-- start --
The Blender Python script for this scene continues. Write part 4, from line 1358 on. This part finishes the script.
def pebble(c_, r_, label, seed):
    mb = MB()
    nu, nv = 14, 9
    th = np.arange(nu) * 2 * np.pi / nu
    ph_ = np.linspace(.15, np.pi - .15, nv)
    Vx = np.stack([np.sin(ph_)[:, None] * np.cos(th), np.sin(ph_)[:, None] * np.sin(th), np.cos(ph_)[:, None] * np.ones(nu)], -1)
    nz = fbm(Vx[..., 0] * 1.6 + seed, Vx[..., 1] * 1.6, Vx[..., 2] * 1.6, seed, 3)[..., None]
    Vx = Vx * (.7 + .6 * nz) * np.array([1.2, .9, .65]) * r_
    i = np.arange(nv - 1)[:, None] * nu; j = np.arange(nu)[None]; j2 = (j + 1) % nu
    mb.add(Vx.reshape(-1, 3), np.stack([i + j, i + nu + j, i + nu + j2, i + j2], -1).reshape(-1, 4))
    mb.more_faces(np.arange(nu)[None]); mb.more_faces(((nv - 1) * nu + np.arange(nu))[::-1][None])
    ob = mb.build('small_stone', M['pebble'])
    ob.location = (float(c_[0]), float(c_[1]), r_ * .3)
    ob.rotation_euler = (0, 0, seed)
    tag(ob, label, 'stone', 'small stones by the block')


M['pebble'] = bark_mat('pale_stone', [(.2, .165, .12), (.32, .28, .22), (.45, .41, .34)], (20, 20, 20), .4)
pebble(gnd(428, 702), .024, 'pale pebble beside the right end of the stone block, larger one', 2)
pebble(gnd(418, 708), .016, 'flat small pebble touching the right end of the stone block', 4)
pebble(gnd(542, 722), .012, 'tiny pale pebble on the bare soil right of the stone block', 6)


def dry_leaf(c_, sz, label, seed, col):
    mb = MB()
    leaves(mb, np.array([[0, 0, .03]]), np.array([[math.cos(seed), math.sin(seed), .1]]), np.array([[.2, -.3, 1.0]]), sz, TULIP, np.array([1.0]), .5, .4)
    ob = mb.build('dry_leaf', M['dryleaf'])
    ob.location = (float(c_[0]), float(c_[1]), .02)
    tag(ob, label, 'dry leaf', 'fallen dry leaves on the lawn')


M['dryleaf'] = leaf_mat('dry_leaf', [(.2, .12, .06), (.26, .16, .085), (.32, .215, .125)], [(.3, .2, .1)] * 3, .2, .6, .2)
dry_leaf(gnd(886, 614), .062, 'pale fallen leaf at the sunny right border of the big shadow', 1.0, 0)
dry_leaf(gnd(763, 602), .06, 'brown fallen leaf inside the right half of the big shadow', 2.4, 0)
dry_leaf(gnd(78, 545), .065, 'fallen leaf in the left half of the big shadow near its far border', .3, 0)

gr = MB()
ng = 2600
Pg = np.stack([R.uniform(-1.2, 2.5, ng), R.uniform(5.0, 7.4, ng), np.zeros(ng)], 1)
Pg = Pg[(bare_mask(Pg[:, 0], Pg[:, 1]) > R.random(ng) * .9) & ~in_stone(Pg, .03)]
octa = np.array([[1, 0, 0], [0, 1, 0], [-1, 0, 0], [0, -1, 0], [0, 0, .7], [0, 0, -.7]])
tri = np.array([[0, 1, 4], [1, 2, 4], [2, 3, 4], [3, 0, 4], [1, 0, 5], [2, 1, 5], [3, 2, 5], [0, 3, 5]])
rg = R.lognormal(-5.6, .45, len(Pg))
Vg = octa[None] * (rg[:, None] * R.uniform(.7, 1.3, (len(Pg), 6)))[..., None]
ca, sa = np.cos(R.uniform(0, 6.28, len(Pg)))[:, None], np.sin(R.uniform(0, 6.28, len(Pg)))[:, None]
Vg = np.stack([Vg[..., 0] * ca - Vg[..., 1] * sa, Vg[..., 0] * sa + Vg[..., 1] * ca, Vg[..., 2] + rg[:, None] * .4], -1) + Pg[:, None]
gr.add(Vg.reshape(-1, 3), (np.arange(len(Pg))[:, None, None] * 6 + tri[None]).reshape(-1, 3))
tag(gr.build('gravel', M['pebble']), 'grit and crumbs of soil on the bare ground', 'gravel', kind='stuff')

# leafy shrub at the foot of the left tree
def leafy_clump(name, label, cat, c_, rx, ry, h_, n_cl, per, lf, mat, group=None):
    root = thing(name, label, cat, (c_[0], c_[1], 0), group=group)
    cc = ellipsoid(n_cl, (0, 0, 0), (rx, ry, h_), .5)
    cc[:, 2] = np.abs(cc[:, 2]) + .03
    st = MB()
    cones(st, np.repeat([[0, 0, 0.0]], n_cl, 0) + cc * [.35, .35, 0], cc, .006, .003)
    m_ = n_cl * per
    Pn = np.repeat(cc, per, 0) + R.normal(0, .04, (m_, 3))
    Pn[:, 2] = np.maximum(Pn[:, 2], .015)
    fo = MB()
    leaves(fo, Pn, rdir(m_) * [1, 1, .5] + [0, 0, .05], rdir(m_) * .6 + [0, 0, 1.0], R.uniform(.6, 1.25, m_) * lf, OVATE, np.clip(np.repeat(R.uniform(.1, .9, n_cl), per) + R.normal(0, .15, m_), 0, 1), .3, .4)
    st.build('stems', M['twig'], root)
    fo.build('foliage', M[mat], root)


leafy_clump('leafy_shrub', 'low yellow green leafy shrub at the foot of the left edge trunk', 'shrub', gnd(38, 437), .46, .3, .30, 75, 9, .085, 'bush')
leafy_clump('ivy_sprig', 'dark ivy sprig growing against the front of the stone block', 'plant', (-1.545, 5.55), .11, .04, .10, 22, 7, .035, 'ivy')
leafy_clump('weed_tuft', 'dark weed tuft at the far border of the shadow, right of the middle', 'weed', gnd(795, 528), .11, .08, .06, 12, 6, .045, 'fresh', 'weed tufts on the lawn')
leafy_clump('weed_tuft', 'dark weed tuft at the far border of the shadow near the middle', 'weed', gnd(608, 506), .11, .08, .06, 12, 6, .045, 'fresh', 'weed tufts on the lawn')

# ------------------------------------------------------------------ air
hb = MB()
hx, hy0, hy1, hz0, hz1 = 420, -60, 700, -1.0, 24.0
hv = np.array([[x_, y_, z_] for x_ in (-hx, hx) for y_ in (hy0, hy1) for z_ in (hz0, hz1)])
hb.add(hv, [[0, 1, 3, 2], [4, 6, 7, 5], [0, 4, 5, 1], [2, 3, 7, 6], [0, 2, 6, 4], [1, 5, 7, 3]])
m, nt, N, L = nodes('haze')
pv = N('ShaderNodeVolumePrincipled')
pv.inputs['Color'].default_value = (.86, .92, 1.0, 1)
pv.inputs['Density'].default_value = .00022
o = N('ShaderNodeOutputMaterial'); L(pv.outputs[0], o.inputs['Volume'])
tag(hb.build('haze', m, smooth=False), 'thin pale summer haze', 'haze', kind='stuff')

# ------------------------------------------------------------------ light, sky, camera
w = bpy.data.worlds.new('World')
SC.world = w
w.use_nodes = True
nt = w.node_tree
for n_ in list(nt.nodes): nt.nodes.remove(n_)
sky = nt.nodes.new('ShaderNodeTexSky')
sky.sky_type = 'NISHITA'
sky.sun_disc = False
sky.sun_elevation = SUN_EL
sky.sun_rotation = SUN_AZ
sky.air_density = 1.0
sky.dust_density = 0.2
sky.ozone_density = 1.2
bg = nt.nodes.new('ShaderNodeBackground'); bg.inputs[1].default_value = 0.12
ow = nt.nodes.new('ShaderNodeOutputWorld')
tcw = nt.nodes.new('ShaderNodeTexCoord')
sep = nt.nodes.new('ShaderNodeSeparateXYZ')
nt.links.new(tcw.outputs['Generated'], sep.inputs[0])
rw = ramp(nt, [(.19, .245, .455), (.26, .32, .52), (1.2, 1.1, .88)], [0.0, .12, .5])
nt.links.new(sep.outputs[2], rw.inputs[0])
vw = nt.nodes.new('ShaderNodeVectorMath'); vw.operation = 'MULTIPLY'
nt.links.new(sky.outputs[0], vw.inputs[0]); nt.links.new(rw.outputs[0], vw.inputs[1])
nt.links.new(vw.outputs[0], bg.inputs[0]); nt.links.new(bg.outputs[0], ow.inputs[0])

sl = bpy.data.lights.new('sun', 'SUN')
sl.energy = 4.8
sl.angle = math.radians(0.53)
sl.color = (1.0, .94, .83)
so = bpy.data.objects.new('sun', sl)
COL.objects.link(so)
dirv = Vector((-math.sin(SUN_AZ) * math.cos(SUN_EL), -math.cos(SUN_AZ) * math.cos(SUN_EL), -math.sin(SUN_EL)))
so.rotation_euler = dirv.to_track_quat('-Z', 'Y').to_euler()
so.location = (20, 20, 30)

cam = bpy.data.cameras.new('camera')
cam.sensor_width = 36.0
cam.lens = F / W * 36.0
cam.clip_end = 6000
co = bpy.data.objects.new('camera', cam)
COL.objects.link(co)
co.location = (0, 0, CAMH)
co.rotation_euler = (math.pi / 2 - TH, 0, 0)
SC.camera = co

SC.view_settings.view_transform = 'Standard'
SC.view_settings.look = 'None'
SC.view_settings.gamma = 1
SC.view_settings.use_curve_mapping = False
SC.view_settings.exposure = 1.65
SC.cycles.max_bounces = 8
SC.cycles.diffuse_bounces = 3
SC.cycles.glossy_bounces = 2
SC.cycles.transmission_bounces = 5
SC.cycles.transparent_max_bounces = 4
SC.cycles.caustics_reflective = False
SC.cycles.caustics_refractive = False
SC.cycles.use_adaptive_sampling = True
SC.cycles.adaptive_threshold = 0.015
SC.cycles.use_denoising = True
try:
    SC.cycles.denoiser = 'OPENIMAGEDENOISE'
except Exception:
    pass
-- end --
▸ The request
Your task is to quote the lines above, beginning with the first and ending with the one that holds "pebble(gnd(542, 722), .012, 'tiny".

▸ Output
The Blender Python script for this scene continues. Write part 4, from line 1358 on. This part finishes the script.
def pebble(c_, r_, label, seed):
    mb = MB()
    nu, nv = 14, 9
    th = np.arange(nu) * 2 * np.pi / nu
    ph_ = np.linspace(.15, np.pi - .15, nv)
    Vx = np.stack([np.sin(ph_)[:, None] * np.cos(th), np.sin(ph_)[:, None] * np.sin(th), np.cos(ph_)[:, None] * np.ones(nu)], -1)
    nz = fbm(Vx[..., 0] * 1.6 + seed, Vx[..., 1] * 1.6, Vx[..., 2] * 1.6, seed, 3)[..., None]
    Vx = Vx * (.7 + .6 * nz) * np.array([1.2, .9, .65]) * r_
    i = np.arange(nv - 1)[:, None] * nu; j = np.arange(nu)[None]; j2 = (j + 1) % nu
    mb.add(Vx.reshape(-1, 3), np.stack([i + j, i + nu + j, i + nu + j2, i + j2], -1).reshape(-1, 4))
    mb.more_faces(np.arange(nu)[None]); mb.more_faces(((nv - 1) * nu + np.arange(nu))[::-1][None])
    ob = mb.build('small_stone', M['pebble'])
    ob.location = (float(c_[0]), float(c_[1]), r_ * .3)
    ob.rotation_euler = (0, 0, seed)
    tag(ob, label, 'stone', 'small stones by the block')


M['pebble'] = bark_mat('pale_stone', [(.2, .165, .12), (.32, .28, .22), (.45, .41, .34)], (20, 20, 20), .4)
pebble(gnd(428, 702), .024, 'pale pebble beside the right end of the stone block, larger one', 2)
pebble(gnd(418, 708), .016, 'flat small pebble touching the right end of the stone block', 4)
pebble(gnd(542, 722), .012, 'tiny pale pebble on the bare soil right of the stone block', 6)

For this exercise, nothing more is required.